> _Exercise_
Extract every entry word for word. Skip the pictures.

##############################

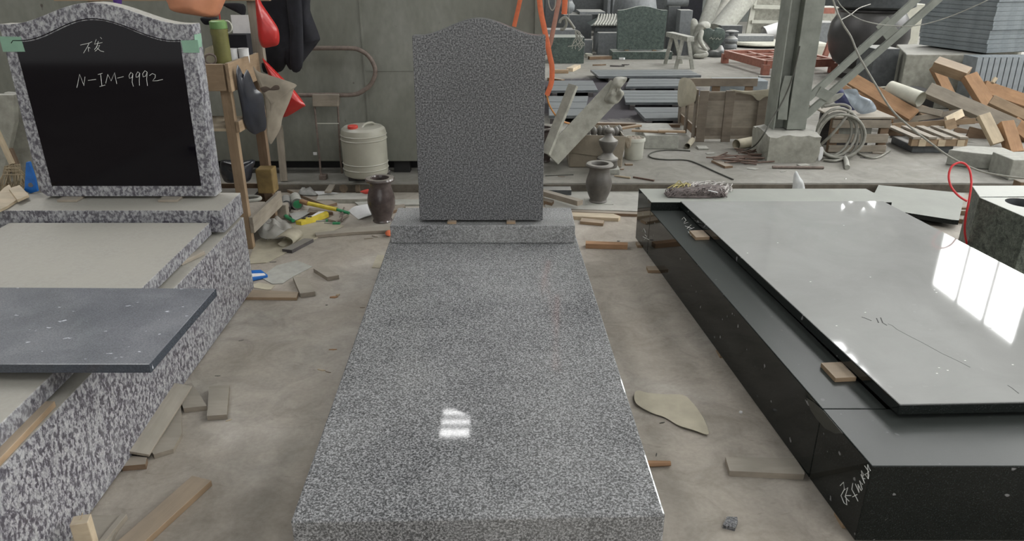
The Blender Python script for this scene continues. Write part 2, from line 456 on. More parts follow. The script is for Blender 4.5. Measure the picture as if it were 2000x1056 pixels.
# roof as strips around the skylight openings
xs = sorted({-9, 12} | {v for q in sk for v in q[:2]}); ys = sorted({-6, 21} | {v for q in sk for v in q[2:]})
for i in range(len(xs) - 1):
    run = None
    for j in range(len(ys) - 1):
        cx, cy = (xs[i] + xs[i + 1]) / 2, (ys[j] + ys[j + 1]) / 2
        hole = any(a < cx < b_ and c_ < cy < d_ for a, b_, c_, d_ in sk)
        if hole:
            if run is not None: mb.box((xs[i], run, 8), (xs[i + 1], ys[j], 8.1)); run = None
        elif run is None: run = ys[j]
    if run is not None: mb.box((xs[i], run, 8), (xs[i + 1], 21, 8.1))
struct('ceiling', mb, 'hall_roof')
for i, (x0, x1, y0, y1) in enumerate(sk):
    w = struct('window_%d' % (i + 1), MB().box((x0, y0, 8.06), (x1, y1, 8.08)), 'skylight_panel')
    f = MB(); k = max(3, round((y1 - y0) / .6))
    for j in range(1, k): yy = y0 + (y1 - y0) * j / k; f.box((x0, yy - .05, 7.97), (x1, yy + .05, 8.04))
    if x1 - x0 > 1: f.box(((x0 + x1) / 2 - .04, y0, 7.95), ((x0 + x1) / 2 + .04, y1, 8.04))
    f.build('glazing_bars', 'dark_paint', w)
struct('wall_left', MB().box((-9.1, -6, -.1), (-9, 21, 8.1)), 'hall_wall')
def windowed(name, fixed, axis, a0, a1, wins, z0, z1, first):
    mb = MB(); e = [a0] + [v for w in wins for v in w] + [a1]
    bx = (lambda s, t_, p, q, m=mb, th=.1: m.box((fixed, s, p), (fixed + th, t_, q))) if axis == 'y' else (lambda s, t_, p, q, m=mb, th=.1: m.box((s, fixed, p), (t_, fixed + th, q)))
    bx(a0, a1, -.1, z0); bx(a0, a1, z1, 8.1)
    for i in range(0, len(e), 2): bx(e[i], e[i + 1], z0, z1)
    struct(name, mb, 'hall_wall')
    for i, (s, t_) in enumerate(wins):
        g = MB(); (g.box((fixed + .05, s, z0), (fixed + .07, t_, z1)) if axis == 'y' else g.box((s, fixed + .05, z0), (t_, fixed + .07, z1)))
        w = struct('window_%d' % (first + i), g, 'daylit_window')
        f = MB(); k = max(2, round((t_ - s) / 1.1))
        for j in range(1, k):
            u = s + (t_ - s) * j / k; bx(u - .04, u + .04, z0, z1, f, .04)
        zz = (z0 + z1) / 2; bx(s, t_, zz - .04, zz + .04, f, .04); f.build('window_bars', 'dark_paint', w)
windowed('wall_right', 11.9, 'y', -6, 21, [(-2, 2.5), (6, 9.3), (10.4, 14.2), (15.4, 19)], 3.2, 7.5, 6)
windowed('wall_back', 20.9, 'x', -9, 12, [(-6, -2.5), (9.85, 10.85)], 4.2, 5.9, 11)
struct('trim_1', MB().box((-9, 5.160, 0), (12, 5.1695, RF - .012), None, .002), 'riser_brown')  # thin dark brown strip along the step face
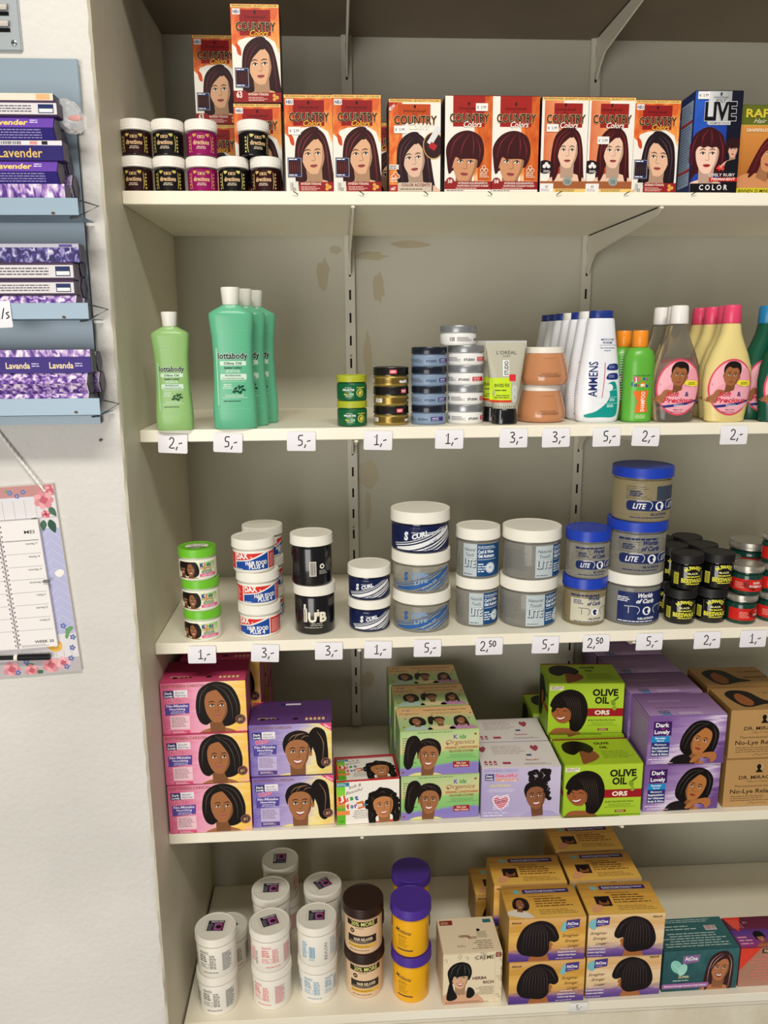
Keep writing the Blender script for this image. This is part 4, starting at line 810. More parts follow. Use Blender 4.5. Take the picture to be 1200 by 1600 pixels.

##############################

> _Output of the exercise_
The Blender Python script for this scene continues. Write part 2, from line 456 on. More parts follow. The script is for Blender 4.5. Measure the picture as if it were 2000x1056 pixels.
# roof as strips around the skylight openings
xs = sorted({-9, 12} | {v for q in sk for v in q[:2]}); ys = sorted({-6, 21} | {v for q in sk for v in q[2:]})
for i in range(len(xs) - 1):
    run = None
    for j in range(len(ys) - 1):
        cx, cy = (xs[i] + xs[i + 1]) / 2, (ys[j] + ys[j + 1]) / 2
        hole = any(a < cx < b_ and c_ < cy < d_ for a, b_, c_, d_ in sk)
        if hole:
            if run is not None: mb.box((xs[i], run, 8), (xs[i + 1], ys[j], 8.1)); run = None
        elif run is None: run = ys[j]
    if run is not None: mb.box((xs[i], run, 8), (xs[i + 1], 21, 8.1))
struct('ceiling', mb, 'hall_roof')
for i, (x0, x1, y0, y1) in enumerate(sk):
    w = struct('window_%d' % (i + 1), MB().box((x0, y0, 8.06), (x1, y1, 8.08)), 'skylight_panel')
    f = MB(); k = max(3, round((y1 - y0) / .6))
    for j in range(1, k): yy = y0 + (y1 - y0) * j / k; f.box((x0, yy - .05, 7.97), (x1, yy + .05, 8.04))
    if x1 - x0 > 1: f.box(((x0 + x1) / 2 - .04, y0, 7.95), ((x0 + x1) / 2 + .04, y1, 8.04))
    f.build('glazing_bars', 'dark_paint', w)
struct('wall_left', MB().box((-9.1, -6, -.1), (-9, 21, 8.1)), 'hall_wall')
def windowed(name, fixed, axis, a0, a1, wins, z0, z1, first):
    mb = MB(); e = [a0] + [v for w in wins for v in w] + [a1]
    bx = (lambda s, t_, p, q, m=mb, th=.1: m.box((fixed, s, p), (fixed + th, t_, q))) if axis == 'y' else (lambda s, t_, p, q, m=mb, th=.1: m.box((s, fixed, p), (t_, fixed + th, q)))
    bx(a0, a1, -.1, z0); bx(a0, a1, z1, 8.1)
    for i in range(0, len(e), 2): bx(e[i], e[i + 1], z0, z1)
    struct(name, mb, 'hall_wall')
    for i, (s, t_) in enumerate(wins):
        g = MB(); (g.box((fixed + .05, s, z0), (fixed + .07, t_, z1)) if axis == 'y' else g.box((s, fixed + .05, z0), (t_, fixed + .07, z1)))
        w = struct('window_%d' % (first + i), g, 'daylit_window')
        f = MB(); k = max(2, round((t_ - s) / 1.1))
        for j in range(1, k):
            u = s + (t_ - s) * j / k; bx(u - .04, u + .04, z0, z1, f, .04)
        zz = (z0 + z1) / 2; bx(s, t_, zz - .04, zz + .04, f, .04); f.build('window_bars', 'dark_paint', w)
windowed('wall_right', 11.9, 'y', -6, 21, [(-2, 2.5), (6, 9.3), (10.4, 14.2), (15.4, 19)], 3.2, 7.5, 6)
windowed('wall_back', 20.9, 'x', -9, 12, [(-6, -2.5), (9.85, 10.85)], 4.2, 5.9, 11)
struct('trim_1', MB().box((-9, 5.160, 0), (12, 5.1695, RF - .012), None, .002), 'riser_brown')  # thin dark brown strip along the step face
Keep writing the Blender script for this image. This is part 4, starting at line 810. More parts follow. Use Blender 4.5. Take the picture to be 1200 by 1600 pixels.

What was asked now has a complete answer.